(3D scene scripts)
************
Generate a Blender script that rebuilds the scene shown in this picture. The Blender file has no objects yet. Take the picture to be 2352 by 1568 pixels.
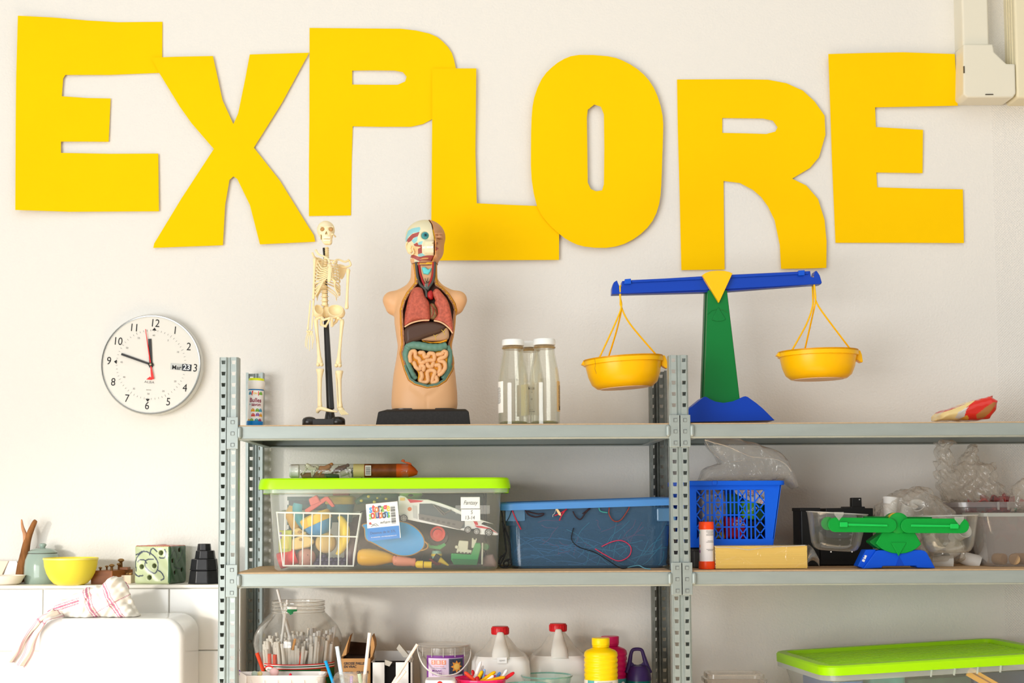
import bpy, math, random
import numpy as np
from mathutils import Vector, Matrix
from mathutils import geometry as mgeo

random.seed(7)
rng = np.random.default_rng(7)
SC = bpy.context.scene
COL = SC.collection
R = math.radians

# ------------------------------------------------------------------ camera
W, H, F = 2352.0, 1568.0, 3300.0
DIST, EYE = 3.3, 1.45
TILT, ROLL = math.atan(0.060), 0.0048
PPX, PPY = 1089.0, 1167.0 - F * math.tan(TILT)
_f = Vector((0, math.cos(TILT), math.sin(TILT)))
_u0 = Vector((0, -math.sin(TILT), math.cos(TILT)))
_r0 = Vector((1, 0, 0))
_r = _r0 * math.cos(ROLL) - _u0 * math.sin(ROLL)
_u = _u0 * math.cos(ROLL) + _r0 * math.sin(ROLL)
CAMLOC = Vector((0, -DIST, EYE))
cam = bpy.data.cameras.new('camera')
camo = bpy.data.objects.new('camera', cam)
COL.objects.link(camo)
cam.sensor_fit = 'HORIZONTAL'; cam.sensor_width = 36.0
cam.lens = F / W * 36.0
cam.shift_x = (W / 2 - PPX) / W
cam.shift_y = (PPY - H / 2) / W
cam.clip_start = 0.05
camo.matrix_world = Matrix(((_r.x, _u.x, -_f.x, CAMLOC.x), (_r.y, _u.y, -_f.y, CAMLOC.y),
                            (_r.z, _u.z, -_f.z, CAMLOC.z), (0, 0, 0, 1)))
SC.camera = camo

def P(px, py, Y):
    "the point of the plane at depth Y that the photograph shows at this pixel"
    d = _f + _r * ((px - PPX) / F) + _u * ((PPY - py) / F)
    return CAMLOC + d * ((Y + DIST) / d.y)

# ------------------------------------------------------------------ light
SC.view_settings.view_transform = 'Standard'
SC.view_settings.look = 'None'
SC.view_settings.gamma = 1.0
SC.view_settings.use_curve_mapping = False
SC.view_settings.exposure = -0.10
SC.cycles.max_bounces = 10
SC.cycles.transparent_max_bounces = 24
SC.cycles.use_denoising = True
wd = bpy.data.worlds.new('room_light'); SC.world = wd; wd.use_nodes = True
wd.node_tree.nodes['Background'].inputs[0].default_value = (1.0, 0.965, 0.89, 1)
wd.node_tree.nodes['Background'].inputs[1].default_value = 0.50

def area(name, loc, target, sx, sy, power, col):
    l = bpy.data.lights.new(name, 'AREA'); l.shape = 'RECTANGLE'; l.size = sx; l.size_y = sy
    l.energy = power; l.color = col
    o = bpy.data.objects.new(name, l); COL.objects.link(o); o.location = loc
    o.rotation_euler = (Vector(target) - Vector(loc)).to_track_quat('-Z', 'Y').to_euler()
    return o
area('window_light', (-2.7, -4.3, 1.20), (0.3, 0.4, 1.15), 3.0, 2.2, 168, (0.97, 0.99, 1.0))
area('ceiling_light', (0.3, -2.3, 3.5), (0.3, 0.4, 1.3), 5.5, 2.6, 42, (1.0, 0.97, 0.92))
# a beam of sun from the window falling on the floor before the shelves
l_ = bpy.data.lights.new('sunbeam', 'SPOT'); l_.energy = 4500; l_.color = (1.0, 0.93, 0.82); l_.spot_size = R(34); l_.spot_blend = 0.3; l_.shadow_soft_size = 0.05
o_ = bpy.data.objects.new('sunbeam', l_); COL.objects.link(o_); o_.location = (-1.6, -3.4, 2.7)
o_.rotation_euler = (Vector((0.25, -1.15, 0.0)) - Vector(o_.location)).to_track_quat('-Z', 'Y').to_euler()

# the same low sun reaching the lower left of the wall
l_ = bpy.data.lights.new('low_sun', 'SPOT'); l_.energy = 330; l_.color = (1.0, 0.96, 0.88); l_.spot_size = R(27); l_.spot_blend = 1.0; l_.shadow_soft_size = 0.12
o_ = bpy.data.objects.new('low_sun', l_); COL.objects.link(o_); o_.location = (-3.0, -2.6, 1.75)
o_.rotation_euler = (Vector((-0.75, 0.2, 0.98)) - Vector(o_.location)).to_track_quat('-Z', 'Y').to_euler()

# ------------------------------------------------------------------ materials
def srgb(c):
    if isinstance(c, str):
        c = tuple(int(c[i:i + 2], 16) for i in (0, 2, 4))
    o = []
    for v in c[:3]:
        v = v / 255.0
        o.append(v / 12.92 if v <= 0.04045 else ((v + 0.055) / 1.055) ** 2.4)
    return (*o, 1.0)

_mats = {}
def mat(name, col, rough=0.5, metal=0.0, spec=0.28, noise=0.0, nscale=20.0, nstretch=(1, 1, 1), bump=0.0, bscale=80.0,
        attr=False, trans=0.0, transl=0.0, sss=0.0, coat=0.0, emit=0.0):
    if name in _mats: return _mats[name]
    m = bpy.data.materials.new(name); m.use_nodes = True
    nt = m.node_tree; N = nt.nodes; L = nt.links
    b = N['Principled BSDF']
    c = srgb(col)
    b.inputs['Base Color'].default_value = c
    b.inputs['Roughness'].default_value = rough
    b.inputs['Metallic'].default_value = metal
    b.inputs['Specular IOR Level'].default_value = spec
    b.inputs['Coat Weight'].default_value = coat
    if trans: b.inputs['Transmission Weight'].default_value = trans
    if sss:
        b.inputs['Subsurface Weight'].default_value = sss
        b.inputs['Subsurface Scale'].default_value = 0.01
    if attr:
        a = N.new('ShaderNodeVertexColor'); a.layer_name = 'Col'
        L.new(a.outputs[0], b.inputs['Base Color'])
    if noise or bump:
        tc = N.new('ShaderNodeTexCoord'); mp = N.new('ShaderNodeMapping')
        mp.inputs['Scale'].default_value = nstretch
        L.new(tc.outputs['Object'], mp.inputs[0])
    if noise:
        n = N.new('ShaderNodeTexNoise'); n.inputs['Scale'].default_value = nscale; n.inputs['Detail'].default_value = 4
        L.new(mp.outputs[0], n.inputs['Vector'])
        r = N.new('ShaderNodeValToRGB')
        r.color_ramp.elements[0].position = 0.3; r.color_ramp.elements[1].position = 0.7
        r.color_ramp.elements[0].color = tuple(v * (1 - noise) for v in c[:3]) + (1,)
        r.color_ramp.elements[1].color = tuple(min(1, v * (1 + noise * 0.6)) for v in c[:3]) + (1,)
        L.new(n.outputs['Fac'], r.inputs[0]); L.new(r.outputs[0], b.inputs['Base Color'])
    if bump:
        n2 = N.new('ShaderNodeTexNoise'); n2.inputs['Scale'].default_value = bscale; n2.inputs['Detail'].default_value = 3
        L.new(mp.outputs[0], n2.inputs['Vector'])
        bp = N.new('ShaderNodeBump'); bp.inputs['Strength'].default_value = bump; bp.inputs['Distance'].default_value = 0.002
        L.new(n2.outputs['Fac'], bp.inputs['Height']); L.new(bp.outputs[0], b.inputs['Normal'])
    if transl:
        t = N.new('ShaderNodeBsdfTranslucent'); t.inputs[0].default_value = c
        mx = N.new('ShaderNodeMixShader'); mx.inputs[0].default_value = transl
        L.new(b.outputs[0], mx.inputs[1]); L.new(t.outputs[0], mx.inputs[2]); L.new(mx.outputs[0], N['Material Output'].inputs['Surface'])
    _mats[name] = m
    return m

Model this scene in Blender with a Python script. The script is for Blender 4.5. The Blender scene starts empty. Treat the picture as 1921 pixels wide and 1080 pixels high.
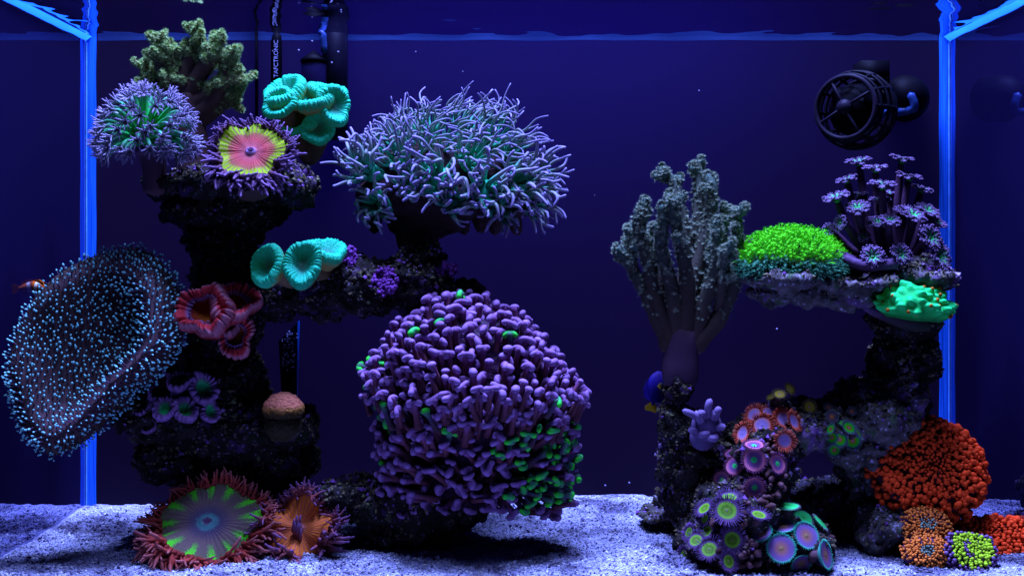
************
**REQUIRED TASK**
Write the entries above out again exactly, but not the pictures.

**SOLUTION TO THE EXERCISE**
Generate a Blender script that rebuilds the scene shown in this picture. The Blender file has no objects yet. Take the picture to be 2352 by 1568 pixels.
import bpy, math, random
import numpy as np
from mathutils import Vector, Matrix
from mathutils import geometry as mgeo

random.seed(7)
rng = np.random.default_rng(7)
SC = bpy.context.scene
COL = SC.collection
R = math.radians

# ------------------------------------------------------------------ camera
W, H, F = 2352.0, 1568.0, 3300.0
DIST, EYE = 3.3, 1.45
TILT, ROLL = math.atan(0.060), 0.0048
PPX, PPY = 1089.0, 1167.0 - F * math.tan(TILT)
_f = Vector((0, math.cos(TILT), math.sin(TILT)))
_u0 = Vector((0, -math.sin(TILT), math.cos(TILT)))
_r0 = Vector((1, 0, 0))
_r = _r0 * math.cos(ROLL) - _u0 * math.sin(ROLL)
_u = _u0 * math.cos(ROLL) + _r0 * math.sin(ROLL)
CAMLOC = Vector((0, -DIST, EYE))
cam = bpy.data.cameras.new('camera')
camo = bpy.data.objects.new('camera', cam)
COL.objects.link(camo)
cam.sensor_fit = 'HORIZONTAL'; cam.sensor_width = 36.0
cam.lens = F / W * 36.0
cam.shift_x = (W / 2 - PPX) / W
cam.shift_y = (PPY - H / 2) / W
cam.clip_start = 0.05
camo.matrix_world = Matrix(((_r.x, _u.x, -_f.x, CAMLOC.x), (_r.y, _u.y, -_f.y, CAMLOC.y),
                            (_r.z, _u.z, -_f.z, CAMLOC.z), (0, 0, 0, 1)))
SC.camera = camo

def P(px, py, Y):
    "the point of the plane at depth Y that the photograph shows at this pixel"
    d = _f + _r * ((px - PPX) / F) + _u * ((PPY - py) / F)
    return CAMLOC + d * ((Y + DIST) / d.y)

# ------------------------------------------------------------------ light
SC.view_settings.view_transform = 'Standard'
SC.view_settings.look = 'None'
SC.view_settings.gamma = 1.0
SC.view_settings.use_curve_mapping = False
SC.view_settings.exposure = -0.10
SC.cycles.max_bounces = 10
SC.cycles.transparent_max_bounces = 24
SC.cycles.use_denoising = True
wd = bpy.data.worlds.new('room_light'); SC.world = wd; wd.use_nodes = True
wd.node_tree.nodes['Background'].inputs[0].default_value = (1.0, 0.965, 0.89, 1)
wd.node_tree.nodes['Background'].inputs[1].default_value = 0.50

def area(name, loc, target, sx, sy, power, col):
    l = bpy.data.lights.new(name, 'AREA'); l.shape = 'RECTANGLE'; l.size = sx; l.size_y = sy
    l.energy = power; l.color = col
    o = bpy.data.objects.new(name, l); COL.objects.link(o); o.location = loc
    o.rotation_euler = (Vector(target) - Vector(loc)).to_track_quat('-Z', 'Y').to_euler()
    return o
area('window_light', (-2.7, -4.3, 1.20), (0.3, 0.4, 1.15), 3.0, 2.2, 168, (0.97, 0.99, 1.0))
area('ceiling_light', (0.3, -2.3, 3.5), (0.3, 0.4, 1.3), 5.5, 2.6, 42, (1.0, 0.97, 0.92))
# a beam of sun from the window falling on the floor before the shelves
l_ = bpy.data.lights.new('sunbeam', 'SPOT'); l_.energy = 4500; l_.color = (1.0, 0.93, 0.82); l_.spot_size = R(34); l_.spot_blend = 0.3; l_.shadow_soft_size = 0.05
o_ = bpy.data.objects.new('sunbeam', l_); COL.objects.link(o_); o_.location = (-1.6, -3.4, 2.7)
o_.rotation_euler = (Vector((0.25, -1.15, 0.0)) - Vector(o_.location)).to_track_quat('-Z', 'Y').to_euler()

# the same low sun reaching the lower left of the wall
l_ = bpy.data.lights.new('low_sun', 'SPOT'); l_.energy = 330; l_.color = (1.0, 0.96, 0.88); l_.spot_size = R(27); l_.spot_blend = 1.0; l_.shadow_soft_size = 0.12
o_ = bpy.data.objects.new('low_sun', l_); COL.objects.link(o_); o_.location = (-3.0, -2.6, 1.75)
o_.rotation_euler = (Vector((-0.75, 0.2, 0.98)) - Vector(o_.location)).to_track_quat('-Z', 'Y').to_euler()

# ------------------------------------------------------------------ materials
def srgb(c):
    if isinstance(c, str):
        c = tuple(int(c[i:i + 2], 16) for i in (0, 2, 4))
    o = []
    for v in c[:3]:
        v = v / 255.0
        o.append(v / 12.92 if v <= 0.04045 else ((v + 0.055) / 1.055) ** 2.4)
    return (*o, 1.0)

_mats = {}
def mat(name, col, rough=0.5, metal=0.0, spec=0.28, noise=0.0, nscale=20.0, nstretch=(1, 1, 1), bump=0.0, bscale=80.0,
        attr=False, trans=0.0, transl=0.0, sss=0.0, coat=0.0, emit=0.0):
    if name in _mats: return _mats[name]
    m = bpy.data.materials.new(name); m.use_nodes = True
    nt = m.node_tree; N = nt.nodes; L = nt.links
    b = N['Principled BSDF']
    c = srgb(col)
    b.inputs['Base Color'].default_value = c
    b.inputs['Roughness'].default_value = rough
    b.inputs['Metallic'].default_value = metal
    b.inputs['Specular IOR Level'].default_value = spec
    b.inputs['Coat Weight'].default_value = coat
    if trans: b.inputs['Transmission Weight'].default_value = trans
    if sss:
        b.inputs['Subsurface Weight'].default_value = sss
        b.inputs['Subsurface Scale'].default_value = 0.01
    if attr:
        a = N.new('ShaderNodeVertexColor'); a.layer_name = 'Col'
        L.new(a.outputs[0], b.inputs['Base Color'])
    if noise or bump:
        tc = N.new('ShaderNodeTexCoord'); mp = N.new('ShaderNodeMapping')
        mp.inputs['Scale'].default_value = nstretch
        L.new(tc.outputs['Object'], mp.inputs[0])
    if noise:
        n = N.new('ShaderNodeTexNoise'); n.inputs['Scale'].default_value = nscale; n.inputs['Detail'].default_value = 4
        L.new(mp.outputs[0], n.inputs['Vector'])
        r = N.new('ShaderNodeValToRGB')
        r.color_ramp.elements[0].position = 0.3; r.color_ramp.elements[1].position = 0.7
        r.color_ramp.elements[0].color = tuple(v * (1 - noise) for v in c[:3]) + (1,)
        r.color_ramp.elements[1].color = tuple(min(1, v * (1 + noise * 0.6)) for v in c[:3]) + (1,)
        L.new(n.outputs['Fac'], r.inputs[0]); L.new(r.outputs[0], b.inputs['Base Color'])
    if bump:
        n2 = N.new('ShaderNodeTexNoise'); n2.inputs['Scale'].default_value = bscale; n2.inputs['Detail'].default_value = 3
        L.new(mp.outputs[0], n2.inputs['Vector'])
        bp = N.new('ShaderNodeBump'); bp.inputs['Strength'].default_value = bump; bp.inputs['Distance'].default_value = 0.002
        L.new(n2.outputs['Fac'], bp.inputs['Height']); L.new(bp.outputs[0], b.inputs['Normal'])
    if transl:
        t = N.new('ShaderNodeBsdfTranslucent'); t.inputs[0].default_value = c
        mx = N.new('ShaderNodeMixShader'); mx.inputs[0].default_value = transl
        L.new(b.outputs[0], mx.inputs[1]); L.new(t.outputs[0], mx.inputs[2]); L.new(mx.outputs[0], N['Material Output'].inputs['Surface'])
    _mats[name] = m
    return m

Model this scene in Blender with a Python script. The script is for Blender 4.5. The Blender scene starts empty. Treat the picture as 1921 pixels wide and 1080 pixels high.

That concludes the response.